There was nothing unusual about the Pirates' scoring three runs. It's their favorite total to this point. Scoring exactly thrice in six of their first 19 games, and thrice or less 11 different times, Jim Tracy's club might be the worst offense in the National League right now if it weren't for, well, these same Astros.

The last time I saw the Astros struggling to score this badly, they were handing the 2005 World Series to the Chicago White Sox. The Pirates' offensive challenges are, naturally, much fresher in the memory. Last night, it was the aesthetic dichotomy of the "attack" that was notable.

In the home half of the fourth, for example, Jack Wilson scratched an infield hit when Astros starter Matt Albers, covering first base on a ball hit softly to the right of first baseman Lance Berkman, forgot the part about stepping on the bag. One pitcher later, Jose Bautista extended a hitting streak to 12 games with a double inside the right-field line that chased Wilson to third.

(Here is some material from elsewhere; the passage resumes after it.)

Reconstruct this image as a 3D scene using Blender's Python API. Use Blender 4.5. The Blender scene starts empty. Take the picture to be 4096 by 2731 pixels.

Bautista was hitting third in lieu of Freddy Sanchez, who was scratched an hour before game time with eye irritation. The club reported a "foreign object" had invaded the right eye of the defending National League batting champion yesterday afternoon, and that Sanchez had seen a doctor, who removed it.

The object, not the eye.

Tracy's re-written lineup brought Jose Castillo back to his second-base position, the one he lost in spring training, and that was all right until the Astros batted in the ninth. After Jason Lane's infield hit started the inning, Adam Everett sent a grounder into the hole to the right of Wilson at short. Jack ran it down and got a low throw to Castillo at the bag for a force, but apparently unsatisfied with that, Castillo attempted the impossible completion of a double play, whipping it past first baseman Adam LaRoche from a ridiculous angle. Luke Scott drove Everett home from second, and Craig Biggio tied the score against Salomon Torres one batter later.

You might remember that little spasm the next time Castillo mentions that idleness is the devil's workshop.

In any case, with Wilson on third, Bautista on second and first base open at the start of the fourth, Astros manager Phil Garner had no difficulty pitching to Jason Bay, especially with LaRoche on deck. LaRoche, after all, was still looking for the hit that would pull him even with the Pirates' pitching staff at seven all.

He was still looking two hours later.

No opposing manager has issued any Pirates hitter an intentional walk this season, and no other offense can claim a similar distinction.

So Bay chopped a 1-2 pitch to second baseman Biggio to score Wilson, then LaRoche lifted a bit of performance art to center, his interpretation of the world's shortest sacrifice fly. Chris Burke caught it, and third base coach Jeff Cox sent Bautista home, partly because Cox correctly anticipated Burke's soft throw and partly because he has noticed runs are hard to come by, sort of like hits with runners in scoring position.

For what offense is supposed to look like, the Pirates were referred to Eldred, who lugged an 0-for-17 slump to the plate to lead off the fifth.

Eldred, playing right field again for the hamstrung Xavier Nady, found the 2-1 slider Albers left over the plate simply too egregious to go unpunished, and mashed in into the raw April night. It landed 40 feet behind the 410 sign at the extreme back yard, and the Pirates had their three for what was at that point, a 3-1 lead.

Three, of course, just isn't getting it done.

As the game last night staggered into the 11th inning at 3-3, that portion of the somewhat hostile 8,201 on hand probably took little comfort in the fact that the Pirates would head into today with no worse a record than the New York Yankees.

And they're $150 million less expensive, by the way.